Ángel García no guardaba hasta ayer ninguna foto con su abuelo, pero sí una ristra de recuerdos, cuentos y leyendas que él le contó durante todas las vacaciones escolares que pasó con él en Guardo, Palencia, a más de 1.000 kilómetros de altitud. Historias de duendes, diablos o puertas al infierno que ha plasmado en Cipriano, mi hermano y yo (Editorial Círculo Rojo), su primer libro de relatos.
¿Cómo surgió la idea de escribir este libro?
Hace unos meses durante una comunión con toda la familia de noche, hablábamos de temas de antiguo. Tenemos una edad en la que todo es recordado. Como todos estamos lejos, siempre recuerdas cosas. Historias de mi abuelo, de todo lo que nos contó. Hace 55 años él era vaquero y vivíamos en chozas. No había lujos, ni electricidad, ni nada. Te levantabas y acostabas con el sol. Nos contó historias y leyendas que a él le explicaron durante toda su vida.
¿Cómo era Cipriano?
Era un hombre de campo. Pasó toda su vida allí. Sabía miles de historias, pero era seco. Tuvo nueve hijos, mi madre era la última. Yo he visto como, ya teniendo hijos casados, hasta que él se sentaba en la mesa, no se sentaba nadie. Y el que llegaba tarde no comía. Era muy estricto pero muy buena persona. Cada vez pienso más en él.

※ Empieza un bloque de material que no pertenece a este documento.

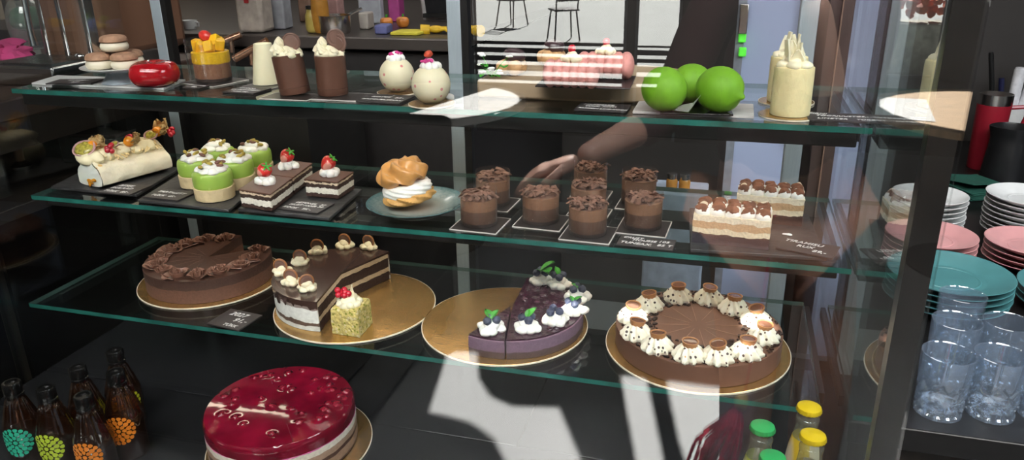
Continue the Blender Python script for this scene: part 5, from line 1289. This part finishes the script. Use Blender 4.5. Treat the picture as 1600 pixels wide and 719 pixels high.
# salt shakers on a pale box behind the middle shelf
q = aty(1056, 318, 1.62); t = thing('pale_box', 'pale blue box behind the middle shelf, under the small shakers', 'box', (q.x, 1.66, 0)); B().box((0, 0, (q.z+.025)/2), (.13, .1, q.z+.025)).build('box_body', mat('pale_blue_box', (.3, .36, .45), .5), t, bevel=.004)
for i, px in enumerate((1048, 1068)):
    t = thing('glass_shaker', ['glass shaker with a steel lid, left of the pair on the pale box', 'glass shaker with a steel lid, right of the pair on the pale box'][i], 'shaker', (aty(px, 300, 1.62).x, 1.64, q.z+.0255), 0, 'shakers on the pale box')
    B().lathe([(.0001, 0), (.012, 0), (.0125, .02), (.009, .026), (.0001, .026)], 24).build('jar', amb, t); B().lathe([(.0098, .024), (.0105, .036), (.0001, .038)], 24).build('lid', steel, t)

# ================================================================ LEFT OF THE CASE
zl = 1.235
t = thing('left_counter', 'dark brown counter left of the case, under the coffee machine', 'counter', (-1.78, 1.25, 0))
brown = mat('brown_counter', (.06, .036, .028), .4, var=.15, scale=6)
B().box((0, .0, zl-.02), (1.0, .94, .04)).build('counter_top', brown, t, bevel=.004)
B().box((.0, .03, zl-.07), (.96, .86, .06)).build('drawer_front', mat('dark_front', (.02, .014, .012), .5), t)
for sx in (-1, 1): B().box((sx*.46, .3, (zl-.10)/2), (.04, .3, zl-.10)).build('leg', blackm, t)
leftc = t
zl += .0006
def lp(px, py): q = at(px, py, zl); return q
mx0, mx1 = aty(62, 60, 1.36).x, -1.285; ms = (mx1-mx0)/.84
q = lp(150, 84); mach = thing('coffee_machine', 'brown and chrome coffee machine at the upper left', 'coffee machine', ((mx0+mx1)/2, 1.50, zl))
cpanel = mat('copper_panel', (.26, .135, .085), .38, .3, var=.1, scale=4)
B().box((0, 0, .28), (.82*ms, .28, .50)).build('machine_body', cpanel, mach, bevel=.02)
B().box((0, -.10, .02), (.84*ms, .36, .04)).build('drip_tray', steel, mach, bevel=.004)
gr = B()
for i in range(26): gr.box(((-.38+.03*i)*ms, -.21, .043), (.012*ms, .12, .004))
gr.build('drip_grille', steel, mach)
for x in (-.24*ms, .02*ms, .34*ms): B().box((x, -.146, .26), (.012, .03, .44)).build('chrome_strip', chrome, mach, bevel=.003)
for x in (-.1*ms, .2*ms):
    B().lathe([(.034, 0), (.036, .05), (.03, .06), (.0001, .06)], 32, T(x, -.175, .36)).build('group_head', chrome, mach)
    B().tube([(x, -.20, .37), (x+.01, -.26, .36), (x+.012, -.32, .35)], [.012, .014, .018], 12).build('filter_handle', kpl, mach)
st_ = B(); st_.tube([(-.3*ms, -.15, .5), (-.27*ms, -.18, .38), (-.22*ms, -.19, .2), (-.19*ms, -.2, .1), (-.185*ms, -.2, .07)], [.006, .006, .006, .006, .009], 10); st_.build('steam_wand', chrome, mach)
q = lp(38, 98); t = thing('pink_cloth', 'crumpled bright pink cloth at the upper left', 'cloth', (q.x, q.y-.09, zl+.010))
b = B(); b.blob((0, 0, .026), (.10, .06, .03), 36, .55, 40); b.blob((.05, -.01, .02), (.06, .05, .022), 30, .6, 50); b.build('cloth', mat('pink_fabric', (.62, .06, .22), .8, var=.15, scale=12), t)
t = thing('glass_cup', 'clear glass cup with green inside, above the pink cloth', 'cup', (q.x+.02, q.y+.02, zl+.0))
B().lathe(smoothprof([(.0001, .03), (.03, .03), (.044, .05), (.048, .1), (.04, .135), (.03, .145)], 2), 40, caps=False).build('glass_bowl', clear('cup_glass', (.9, .93, .9), .08, body=(.5, .5, .48), bodyw=.25), t)
B().lathe(smoothprof([(.0001, .075), (.036, .08), (.04, .1), (.03, .128), (.0001, .13)], 2), 32).build('green_filling', mat('green_filling', (.02, .14, .06), .5, var=.3), t)
B().lathe([(.03, 0), (.03, .004), (.012, .008), (.012, .03), (.0001, .03)], 32).build('foot', white_cer, t)
q = lp(150, 116); t = thing('steel_tamper', 'short polished steel tamper beside the macaron stand', 'tamper', (q.x, q.y-.03, zl)); B().lathe(smoothprof([(.0001, 0), (.024, 0), (.024, .012), (.013, .018), (.011, .03), (.015, .042), (.012, .05), (.0001, .051)], 2), 32).build('tamper_body', chrome, t)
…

¿Cual es la primera anécdota de él que le viene a la cabeza?
Tenía unos nueve años y había un roble enorme y a unos cuatro o cinco metros de alto un gran agujero donde se encontraba un panal de abejas. Para los críos, el dulce es el dulce. Yo era muy valiente pero a la vez muy cobarde, así que subió mi abuelo. Fumaba Ideales y como era perro viejo echó el humo de los cigarros por el agujero y eso adormeció a las abejas. Como si fuese un antimosquitos. Luego sacó un trozo de panal y lo compartió con nosotros. Mi hermano estaba despistado y no vio la jugada del tabaco. ¿Qué hizo? Metió la mano y te puedes imaginar lo que pasó. Todo lo que subió deprisa bajó cuatro veces más rápido con el morro y el ojo morados de las picaduras.
El lobo tiene un papel importante en el libro.
Mi abuelo lo veía como un animal dañino, pero sabía que tenía que estar allí. Siempre decía que ellos llevaban allí mucho más tiempo que nosotros. Éramos nosotros los que nos habíamos metido en su terreno. No le tenía miedo pero sí respeto. Nunca le vi tener miedo a nada. La única vez que le vi llorar, a escondidas, fue cuando a ‘Moro’, su perro, lo mataron los lobos. Cuando estuvo enfermo, le daba ponche y filetes de ternera, imagínate.
¿Cómo recuerda esa época?
De coña, hablando mal. Estaba interno en el colegio La Salle de Madrid y siempre esperaba que llegaran las Navidades o el verano para ir allí. Éramos dos pequeños salvajes. Imagínate el contraste al volver a un internado muy estricto.
¿Y después del colegio?
Cuando terminé estuve dos años y medio en la COES, las fuerzas especiales del Ejército, en Bilbao. Eran los años de plomo de ETA. Más tarde trabajé en bares, restaurantes, recorrí España durante un año trabajando en atracciones de feria y luego monté en Palencia el que creo que fue el primer bar heavy de la zona, el Akelarre. Aquí llegué hace 30 años y empecé trabajando en la construcción.
¿Escribir este libro ha sido cumplir un sueño?
Sí, lo ha sido. Recordar cosas antiguas para que la gente pueda verlo es un sueño. Y de los bonitos. En el edificio donde trabajo como portero casi todo son abogados y el otro día uno me dijo ‘¿sabes que bonito es que esto va a quedar para siempre?’. Espero hacer alguno más. Ahora estoy haciendo un cuento para mi nieta. Un recuerdo mío. Son aventuras mágicas de ella y sus amigas. Se lo merece la nena. Se llama Celeste. De hecho, es la autora del diseño de la portada. Tiene 11 años y es una fiera.